Where a line of the material contains the string "this", copy that line.

··· Raw records

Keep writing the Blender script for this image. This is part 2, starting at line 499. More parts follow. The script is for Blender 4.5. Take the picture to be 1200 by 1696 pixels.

······
··· Raw records

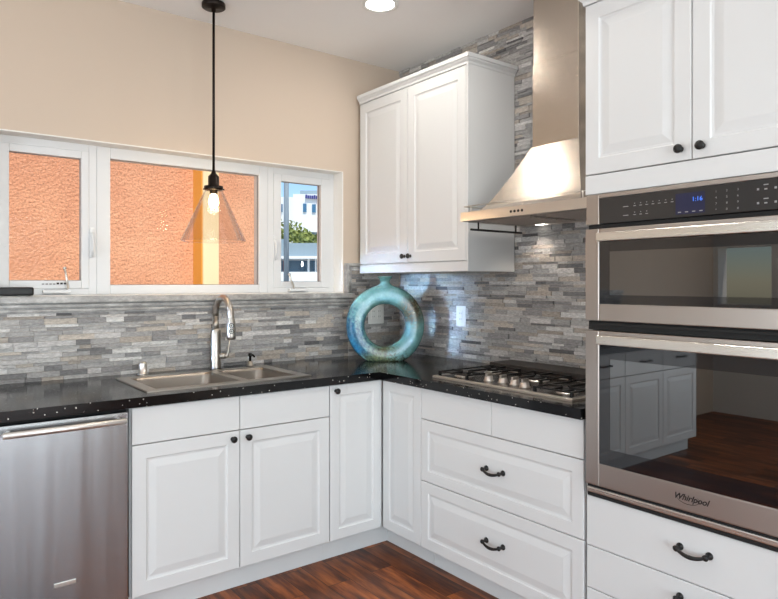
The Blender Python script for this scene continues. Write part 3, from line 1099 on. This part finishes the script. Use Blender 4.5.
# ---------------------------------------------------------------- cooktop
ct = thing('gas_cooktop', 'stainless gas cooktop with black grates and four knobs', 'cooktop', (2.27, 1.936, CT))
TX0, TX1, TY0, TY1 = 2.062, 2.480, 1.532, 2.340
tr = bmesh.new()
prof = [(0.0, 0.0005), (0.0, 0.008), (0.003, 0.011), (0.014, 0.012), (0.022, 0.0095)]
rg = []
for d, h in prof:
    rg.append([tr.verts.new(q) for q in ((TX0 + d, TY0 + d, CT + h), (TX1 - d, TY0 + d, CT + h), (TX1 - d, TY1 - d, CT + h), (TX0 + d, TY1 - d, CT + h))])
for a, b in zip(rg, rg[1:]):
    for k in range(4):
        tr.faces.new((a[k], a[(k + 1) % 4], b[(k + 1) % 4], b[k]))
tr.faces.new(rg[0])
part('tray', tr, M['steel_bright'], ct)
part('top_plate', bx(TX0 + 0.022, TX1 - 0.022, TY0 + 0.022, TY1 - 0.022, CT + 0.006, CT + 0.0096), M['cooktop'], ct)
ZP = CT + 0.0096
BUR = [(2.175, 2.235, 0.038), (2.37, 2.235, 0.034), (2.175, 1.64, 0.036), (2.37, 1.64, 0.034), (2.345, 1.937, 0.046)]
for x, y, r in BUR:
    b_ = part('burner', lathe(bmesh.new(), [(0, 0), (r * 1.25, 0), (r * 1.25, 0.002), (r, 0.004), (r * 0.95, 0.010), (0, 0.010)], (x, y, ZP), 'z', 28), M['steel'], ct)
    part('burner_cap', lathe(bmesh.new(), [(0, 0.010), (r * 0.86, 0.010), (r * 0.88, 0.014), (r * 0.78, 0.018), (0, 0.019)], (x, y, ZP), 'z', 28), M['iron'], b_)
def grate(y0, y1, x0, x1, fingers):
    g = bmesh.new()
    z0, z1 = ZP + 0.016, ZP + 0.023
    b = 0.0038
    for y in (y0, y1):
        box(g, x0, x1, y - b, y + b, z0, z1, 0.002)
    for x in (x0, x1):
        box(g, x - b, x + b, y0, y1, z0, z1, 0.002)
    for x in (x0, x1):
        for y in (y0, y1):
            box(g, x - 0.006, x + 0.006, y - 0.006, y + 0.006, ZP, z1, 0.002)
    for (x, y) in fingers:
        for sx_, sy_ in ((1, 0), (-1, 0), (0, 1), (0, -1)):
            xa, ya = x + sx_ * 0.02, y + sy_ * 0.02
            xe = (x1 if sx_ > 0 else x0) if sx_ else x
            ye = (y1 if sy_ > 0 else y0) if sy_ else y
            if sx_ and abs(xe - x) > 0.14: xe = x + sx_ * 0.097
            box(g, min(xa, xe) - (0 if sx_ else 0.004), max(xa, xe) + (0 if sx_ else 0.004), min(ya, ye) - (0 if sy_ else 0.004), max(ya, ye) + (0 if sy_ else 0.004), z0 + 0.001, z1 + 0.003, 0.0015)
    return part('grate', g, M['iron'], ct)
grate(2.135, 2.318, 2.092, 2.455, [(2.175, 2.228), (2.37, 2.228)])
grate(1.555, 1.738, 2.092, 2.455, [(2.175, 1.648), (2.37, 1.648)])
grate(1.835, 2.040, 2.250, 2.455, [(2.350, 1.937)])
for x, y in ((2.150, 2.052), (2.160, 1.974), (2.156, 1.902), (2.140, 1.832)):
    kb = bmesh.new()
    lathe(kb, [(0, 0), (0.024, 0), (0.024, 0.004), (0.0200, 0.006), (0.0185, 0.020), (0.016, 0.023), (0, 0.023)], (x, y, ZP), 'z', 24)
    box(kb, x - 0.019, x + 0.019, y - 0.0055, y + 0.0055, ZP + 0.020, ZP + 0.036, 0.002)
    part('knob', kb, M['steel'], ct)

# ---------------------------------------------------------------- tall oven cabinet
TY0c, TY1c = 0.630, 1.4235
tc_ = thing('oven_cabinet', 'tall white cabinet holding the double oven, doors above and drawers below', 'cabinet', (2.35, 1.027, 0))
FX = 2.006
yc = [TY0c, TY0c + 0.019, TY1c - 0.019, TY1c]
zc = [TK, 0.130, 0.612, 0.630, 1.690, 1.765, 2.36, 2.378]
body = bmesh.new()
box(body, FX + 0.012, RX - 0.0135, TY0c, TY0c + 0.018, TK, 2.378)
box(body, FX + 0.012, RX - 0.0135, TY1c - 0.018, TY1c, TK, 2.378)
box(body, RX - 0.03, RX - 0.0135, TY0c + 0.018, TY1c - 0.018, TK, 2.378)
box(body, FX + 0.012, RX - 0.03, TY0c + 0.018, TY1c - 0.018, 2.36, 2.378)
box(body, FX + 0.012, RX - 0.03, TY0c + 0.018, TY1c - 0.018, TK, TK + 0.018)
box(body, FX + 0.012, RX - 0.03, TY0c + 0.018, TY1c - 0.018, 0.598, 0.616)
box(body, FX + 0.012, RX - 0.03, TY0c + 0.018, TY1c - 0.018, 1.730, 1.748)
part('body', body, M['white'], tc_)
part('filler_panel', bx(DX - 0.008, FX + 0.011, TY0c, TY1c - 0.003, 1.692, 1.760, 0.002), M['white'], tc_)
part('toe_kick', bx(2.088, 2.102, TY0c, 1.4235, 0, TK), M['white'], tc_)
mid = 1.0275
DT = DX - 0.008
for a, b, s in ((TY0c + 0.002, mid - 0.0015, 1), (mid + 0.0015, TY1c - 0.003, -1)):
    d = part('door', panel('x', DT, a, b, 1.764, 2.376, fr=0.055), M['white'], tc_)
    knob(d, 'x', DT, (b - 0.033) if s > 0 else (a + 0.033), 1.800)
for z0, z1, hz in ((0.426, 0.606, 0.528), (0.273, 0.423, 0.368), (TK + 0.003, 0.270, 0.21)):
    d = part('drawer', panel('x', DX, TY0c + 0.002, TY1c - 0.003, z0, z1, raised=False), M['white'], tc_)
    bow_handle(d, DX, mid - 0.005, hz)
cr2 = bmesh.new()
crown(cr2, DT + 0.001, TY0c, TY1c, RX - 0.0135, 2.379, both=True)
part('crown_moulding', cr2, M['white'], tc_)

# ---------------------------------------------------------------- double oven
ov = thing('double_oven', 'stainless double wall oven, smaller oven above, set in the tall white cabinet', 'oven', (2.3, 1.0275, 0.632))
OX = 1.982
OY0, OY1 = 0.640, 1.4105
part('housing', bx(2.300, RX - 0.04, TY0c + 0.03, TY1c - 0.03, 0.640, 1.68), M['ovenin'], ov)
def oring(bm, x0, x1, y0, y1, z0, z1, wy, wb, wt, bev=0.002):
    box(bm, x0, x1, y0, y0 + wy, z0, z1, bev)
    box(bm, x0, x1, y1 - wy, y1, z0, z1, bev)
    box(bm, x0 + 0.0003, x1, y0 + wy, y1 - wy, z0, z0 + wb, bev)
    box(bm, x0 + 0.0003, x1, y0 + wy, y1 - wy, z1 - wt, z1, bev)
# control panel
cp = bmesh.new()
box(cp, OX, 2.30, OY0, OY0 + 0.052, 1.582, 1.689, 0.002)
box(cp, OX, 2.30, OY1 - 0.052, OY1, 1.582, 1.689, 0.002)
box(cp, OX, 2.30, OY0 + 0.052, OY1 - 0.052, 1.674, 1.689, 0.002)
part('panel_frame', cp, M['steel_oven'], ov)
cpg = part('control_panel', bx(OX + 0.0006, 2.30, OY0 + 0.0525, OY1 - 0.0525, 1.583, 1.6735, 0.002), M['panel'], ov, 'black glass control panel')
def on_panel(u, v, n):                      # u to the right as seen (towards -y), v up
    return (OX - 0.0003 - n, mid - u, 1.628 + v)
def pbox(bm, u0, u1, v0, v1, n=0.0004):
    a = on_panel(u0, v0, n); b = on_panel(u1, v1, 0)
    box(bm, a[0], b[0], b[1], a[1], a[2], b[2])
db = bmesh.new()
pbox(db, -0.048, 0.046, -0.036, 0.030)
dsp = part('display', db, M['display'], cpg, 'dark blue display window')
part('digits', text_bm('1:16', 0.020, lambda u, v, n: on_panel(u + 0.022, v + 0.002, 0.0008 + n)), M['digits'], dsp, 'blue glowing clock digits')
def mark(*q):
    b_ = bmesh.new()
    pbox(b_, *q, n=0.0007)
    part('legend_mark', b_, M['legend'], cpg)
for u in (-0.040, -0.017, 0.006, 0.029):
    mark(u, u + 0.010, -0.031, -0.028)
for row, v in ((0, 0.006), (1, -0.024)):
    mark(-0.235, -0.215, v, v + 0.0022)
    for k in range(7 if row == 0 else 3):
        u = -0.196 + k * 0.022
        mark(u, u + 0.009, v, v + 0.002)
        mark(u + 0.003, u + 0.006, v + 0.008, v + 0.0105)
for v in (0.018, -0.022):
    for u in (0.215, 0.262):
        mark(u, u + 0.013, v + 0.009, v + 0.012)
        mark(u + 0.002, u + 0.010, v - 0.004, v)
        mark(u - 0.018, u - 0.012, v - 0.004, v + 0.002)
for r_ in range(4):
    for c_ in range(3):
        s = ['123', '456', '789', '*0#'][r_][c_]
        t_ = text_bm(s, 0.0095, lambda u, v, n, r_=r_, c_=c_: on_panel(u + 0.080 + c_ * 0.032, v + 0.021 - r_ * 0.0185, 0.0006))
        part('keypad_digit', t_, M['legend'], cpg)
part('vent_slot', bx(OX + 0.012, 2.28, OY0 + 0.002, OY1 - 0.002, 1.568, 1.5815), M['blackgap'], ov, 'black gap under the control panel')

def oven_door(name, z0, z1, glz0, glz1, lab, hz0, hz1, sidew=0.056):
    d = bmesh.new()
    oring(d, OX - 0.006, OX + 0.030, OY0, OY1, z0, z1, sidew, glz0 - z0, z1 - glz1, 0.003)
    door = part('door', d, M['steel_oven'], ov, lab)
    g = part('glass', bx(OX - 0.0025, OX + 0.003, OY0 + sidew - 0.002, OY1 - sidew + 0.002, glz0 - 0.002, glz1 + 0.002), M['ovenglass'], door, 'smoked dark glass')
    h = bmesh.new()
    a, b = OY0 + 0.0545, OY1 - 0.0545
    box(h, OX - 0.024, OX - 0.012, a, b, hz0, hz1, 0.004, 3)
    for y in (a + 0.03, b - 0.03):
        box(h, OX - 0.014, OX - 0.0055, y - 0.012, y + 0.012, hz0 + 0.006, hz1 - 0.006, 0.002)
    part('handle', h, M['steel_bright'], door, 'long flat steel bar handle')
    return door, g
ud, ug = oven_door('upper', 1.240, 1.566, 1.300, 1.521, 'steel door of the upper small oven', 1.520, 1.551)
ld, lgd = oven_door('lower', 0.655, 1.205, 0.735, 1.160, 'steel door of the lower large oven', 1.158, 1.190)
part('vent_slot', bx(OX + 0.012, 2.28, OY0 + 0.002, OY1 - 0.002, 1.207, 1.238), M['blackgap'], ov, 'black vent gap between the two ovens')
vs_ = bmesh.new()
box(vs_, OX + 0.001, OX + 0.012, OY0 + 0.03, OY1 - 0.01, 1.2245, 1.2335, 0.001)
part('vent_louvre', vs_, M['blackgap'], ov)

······

» Full answer:
Keep writing the Blender script for this image. This is part 2, starting at line 499. More parts follow. The script is for Blender 4.5. Take the picture to be 1200 by 1696 pixels.
The Blender Python script for this scene continues. Write part 3, from line 1099 on. This part finishes the script. Use Blender 4.5.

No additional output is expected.